Non Mosca, ma l’agenzia di stampa vaticana Zenith ha dato notizia dell’indignata reazione di mons. Jacques Behnan Hindo, guida dell’Arcieparchia siro-cattolica di Hassakè-Nisib. che ha definito “inquietanti” le parole di McCain. A suo avviso queste “rappresentano un’ammissione spudorata del fatto che dietro alla guerra ad Assad c’è anche la Cia, e che si tratta di un conflitto etero-diretto da circoli di potere lontani dalla Siria e dai loro alleati nella regione mediorientale”. L’Arcivescovo siro cattolico si è chiesto come mai a !4 anni dall’11 settembre gli USA protestano perché i russi colpiscono le milizie di al-Qaeda in Siria e domanda: “Che vuol dire? Che adesso al-Qaeda è un alleato degli Usa, solo perché in Siria ha un altro nome? Ma disprezzano davvero così tanto la nostra intelligenza e la nostra memoria?”.
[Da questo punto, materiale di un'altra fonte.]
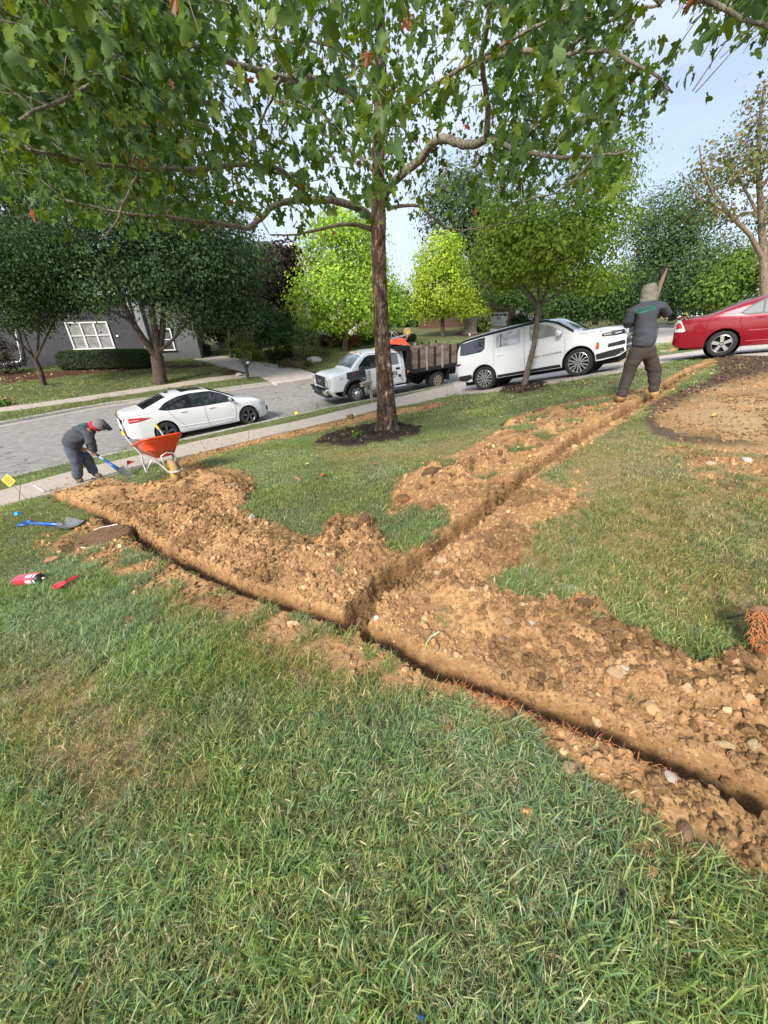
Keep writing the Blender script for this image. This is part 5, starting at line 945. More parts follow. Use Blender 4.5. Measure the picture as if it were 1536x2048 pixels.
mb = MB(); mb.lathe([(.0, 0), (.04, 0), (.045, -.12)], Matrix.Translation((-.03, -.55, .27)) @ Matrix.Rotation(-math.pi / 2, 4, 'Y'), 12); mb.build('exhaust_tip', M_CHR, sal)
obj('sunroof', B.sheet(1.95, 2.65, .42, .42, .006, 'sunroof', M_GLASS), sal)
mb = MB(); mb.box((1.58, 0, 1.455), (.16, .05, .05), None, .02); mb.build('roof_aerial', M_BLK, sal, True)
mb = MB(); mb.box((4.875, 0, .42), (.03, 1.1, .18), None, .01); mb.m = 1; mb.box((4.86, 0, .62), (.03, .8, .10), None, .01); mb.build('grille', [M_BLK, M_CHR], sal)
ROADOFF = -.11
print('saloon wb', place_vehicle(sal, (333, 884), (506, 847), 2.85, -.80, 1.11, .335, kfix=True))
# ---- red saloon on the drive
rc = empty('parked_car', label='crimson red sedan cut off by the right edge on the driveway', cat='car')
B = saloon(rc, M_RED, M_SEAMR, ('single', 5, M_ALU, .034), True)
for sg in (-1, 1):
    for me in B.patch([(.015, .74), (.015, 1.02), (.06, 1.06), (.13, 1.04), (.27, .76), (.24, .73)], 'tail_light', M_LAMP, .007, (sg,), .03):
        tl = obj('tail_light', me, rc)
        for m2 in B.patch([(.03, .82), (.03, .96), (.12, .98), (.20, .83)], 'red_lens', M_TAIL, .014, (sg,), .03): obj('red_lens', m2, tl)
mb = MB(); mb.box((-.01, 0, .88), (.03, 1.15, .20), None, .01); mb.m = 1; mb.box((-.03, 0, .88), (.012, .32, .16)); mb.build('licence_plate', [M_CHR, M_PLATE], rc)
mb = MB(); mb.box((.10, 0, 1.115), (.20, 1.2, .035), None, .015); mb.m = 1; mb.box((.01, 0, 1.125), (.06, .5, .03)); mb.build('boot_spoiler', [M_RED, M_PLATE], rc)
# ---- white sport utility car
suv = empty('parked_car', label='large white sport utility car parked nose up on the driveway', cat='car')
top = [(0, .95), (.03, 1.35), (.10, 1.62), (.22, 1.80), (.45, 1.865), (1.2, 1.90), (2.4, 1.915), (3.1, 1.90), (3.5, 1.82), (3.8, 1.62), (4.12, 1.36), (4.25, 1.31), (4.9, 1.275), (5.25, 1.22), (5.38, 1.12), (5.45, .85)]
belt = [(0, .95), (.05, 1.18), (.3, 1.26), (1.2, 1.27), (3.6, 1.22), (4.2, 1.20), (4.8, 1.17), (5.2, 1.12), (5.4, .98), (5.45, .8)]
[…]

Pressoché nello stesso senso per quanto riguarda la responsabilità dell’occidente euro-americano nella drammatica situazione siriana si era pronunciato anche in un incontro pubblico a Roma pochi giorni prima (a intervento russo non ancora iniziato) il vescovo cattolico (maronita) di Aleppo Georges Abou Khazen.
In definitiva su quanto accade in Medio Oriente non si può non condividere l’opinione di Stefano Vernole, responsabile delle relazioni esterne del Centro Studi Eurasia Mediterraneo (CESEM), che ritiene evidenti le responsabilità occidentali “nell’approvazione della strategia statunitense del caos: rivolte arabe, golpe e bombardamenti”. Ma se questo è vero, diviene inevitabile chiedersi perché si dovrebbe addebitare alla Russia e soltanto alla Russia, come vorrebbe il Lenzi, la responsabilità del “ritorno alle antiche posizioni antagonistiche” e perché le azioni dell’occidente euro-americano favorirebbero una visione idealistica dei rapporti internazionali e quelle russe determinerebbero invece un ritorno alla vecchia e demonizzata posizione realista.
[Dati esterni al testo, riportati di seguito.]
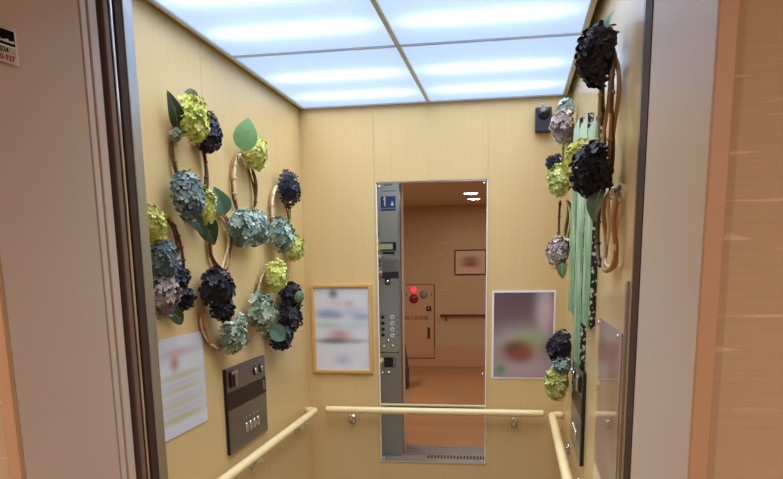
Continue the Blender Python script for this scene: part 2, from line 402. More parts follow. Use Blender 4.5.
# ------------------------------------------------------------------ hall downlights
def downlight(x, y, label, k=1.0):
    o = thing('downlight', label, 'ceiling light', (x, y, HZ), 'round downlights in the hall ceiling')
    MB().ring((x, y, HZ - .004), (0, 0, 1), .088, .006).build('trim_ring', 'white', o, True)
    MB().cyl((x, y, HZ - .004), (0, 0, 1), .082, .004, 32).build('lens', 'lamp_glass', o)
    l = bpy.data.lights.new('downlight_lamp', 'AREA'); l.energy = HALL_W * k; l.color = WARM; l.shape = 'DISK'; l.size = .15
    lo = bpy.data.objects.new('downlight_lamp', l); COL.objects.link(lo); lo.location = (0, 0, -.008); lo.parent = o
downlight(-.52, -1.59, 'lit round downlight in the hall ceiling, upper of the two bright ones in the mirror', .25)
downlight(-.525, -2.37, 'lit round downlight in the hall ceiling, lower of the two bright ones in the mirror', .25)
downlight(1.0, -.45, 'lit round downlight in the hall ceiling near the wallpaper right of the lift', 1.5)
downlight(-1.9, -.35, 'lit round downlight in the hall ceiling to the left of the lift opening', 2.4)
downlight(1.3, -1.6, 'lit round downlight in the hall ceiling far right of the mirror view', .25)

# ------------------------------------------------------------------ mirror on the rear wall
mz0, mz1, mx0, mx1 = 0.514, 1.926, -0.675, -0.1365
o = thing('wall_mirror', 'tall frameless mirror on the rear wall reflecting the hall', 'mirror', (-.406, YB, mz0))
MB().box(mx0, mx1, YB - .006, YB - .0005, mz0, mz1).build('glass', 'mirror', o)
MB().box(mx0 - .004, mx1 + .004, YB - .005, YB - .0003, mz0 - .004, mz0 - .0005).build('bottom_edge', 'white', o)
MB().box(mx0 - .004, mx1 + .004, YB - .007, YB - .0003, mz1 + .0005, mz1 + .009).build('top_edge', 'chrome', o)
MB().box(mx0 - .006, mx0 - .0005, YB - .006, YB - .0003, mz0, mz1).build('side_edge', 'white', o)
MB().box(mx1 + .0005, mx1 + .006, YB - .006, YB - .0003, mz0, mz1).build('side_edge', 'white', o)
for x, z in ((mx0 + .012, mz1 - .012), (mx1 - .012, mz1 - .012), (mx0 + .012, .985), (mx1 - .012, .985), (mx0 + .012, mz0 + .012), (mx1 - .012, mz0 + .012)):
    MB().cyl((x, YB - .006, z), (0, -1, 0), .006, .004, 16, .004).build('fixing_cap', 'chrome', o, True)

# ------------------------------------------------------------------ handrails
RZ, RR = 0.795, 0.0185
def arc(c, a, b2, n=8):
    """quarter bend: from point c+a to c+b2 about corner"""
    return [Vector(c) + Vector(a) * math.cos(PI / 2 * i / n) + Vector(b2) * math.sin(PI / 2 * i / n) for i in range(n + 1)]
def bracket(root, wall, ax):
    """wall: point on the wall; ax: unit vector off the wall"""
    wv = Vector(wall); a = Vector(ax); s = a.cross(Vector((0, 0, 1)))
    b = MB(); p = wv + Vector((0, 0, -.048))
    p = wv + Vector((0, 0, -.056)); q = [p + s * -.014 + Vector((0, 0, -.026)), p + s * .014 + Vector((0, 0, -.026)), p + s * .014 + Vector((0, 0, .020)), p + s * -.014 + Vector((0, 0, .020))]
    b.poly_prism(q, a * .007)
    b.tube([p + a * .005, p + a * .035] + [p + a * (.035 + .02 * math.sin(PI / 2 * i / 6)) + Vector((0, 0, .02 * (1 - math.cos(PI / 2 * i / 6)))) for i in range(1, 7)] + [wv + a * .055 + Vector((0, 0, -RR + .003))], .0065, 10)
    b.build('bracket', 'chrome', root, True)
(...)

Il Lenzi potrebbe forse replicare che quanto accade ora in Medio Oriente è conseguenza di una situazione già deteriorata dai precedenti comportamenti russi, primo fra tutti l’annessione della Crimea, dove “la Russia si è impantanata”, ma anche qui è di fin troppo facile constatazione (basta prendere il calendario) come anche la Crimea non venga prima, ma dopo gli interventi americani o euro-americani in Iraq, in Libia, in Siria.
Come si è detto Lenzi trascura o sottovaluta gli eventi del Medio Oriente, ma nella parte finale del suo scritto comunque auspica che la Russia sappia andare oltre la Crimea per coinvolgersi in altre questioni, come, appunto, il rebus mediorientale, dove il suo contributo è essenziale. E’ probabile che non sia così, ma, se sincero è il suo auspicio e se – come scrive – ”l’attributo di una grande potenza consiste nella capacità di influenzare gli eventi, non di ostruirli con atteggiamenti intimidatori, antagonistici”, l’ambasciatore dovrebbe approvare l’intervento dei caccia russi, che, oltre tutto, in una settimana hanno ottenuto maggiori risultati dei bombardamenti della coalizione euro-arabo-americana in un anno. L’influenza sugli eventi è indubbia e i primi ad ammetterlo (con rammarico) sono proprio Washington e la Nato.